Lalu para sahabat bertanya, “Mengapa engkau bertasbih lalu bertakbir wahai Rasulullah?”
Rasulullah ﷺ menjawab, “Sungguh kuburan laki-laki shaleh ini sempit, sehingga Allah kemudian meluaskan untuknya.” (lihat HR. Ahmad no. 14344)
Syeikh Ali Al-Qari mengutip bahwa Imam Ibnu Hajar Al-Asqalani mengatakan, tujuan Rasulullah ﷺ membaca tasbih dan takbir untuk Saad ra. adalah agar Allah berkenan melapangkan kuburnya (Mirqat Al-Mafatih Syarh Misykat Al-Mashabih, 1/477).
Sahabat KESAN yang budiman, pada mulanya azan memang hanya digunakan untuk mengumumkan datangnya waktu shalat wajib. Bahkan azan untuk shalat sunnah juga tidak disarankan. Jadi perdebatan hukum tentang azan di luar shalat adalah perkara furu’ atau cabang, termasuk mengazani jenazah.
Kebanyakan ulama klasik berpendapat bahwa mengazani jenazah saat dikuburkan bukan sunnah, sementara sebagian ulama kontemporer dari mazhab Syafii tidak mempermasalahkannya.

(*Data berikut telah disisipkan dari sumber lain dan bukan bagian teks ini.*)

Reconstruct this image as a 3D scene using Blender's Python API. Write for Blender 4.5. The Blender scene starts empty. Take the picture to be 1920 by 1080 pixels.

Wallahu A’lam bish Ash-Shawabi.
Referensi: Al-Mausu’ah al-Fiqhiyyah al-Kuwaitiyyah, Ibnu Hajar Al-Haitami; Tuhfah al-Muhtaj; Tim Ulama Penyusun, Isma’il Usman Zain Al-Yamani; Qurrah al-‘Ain bi Fatawa Isma’il Zain, Mirqat Al-Mafatih Syarh Misykat Al-Mashabih, 1/477.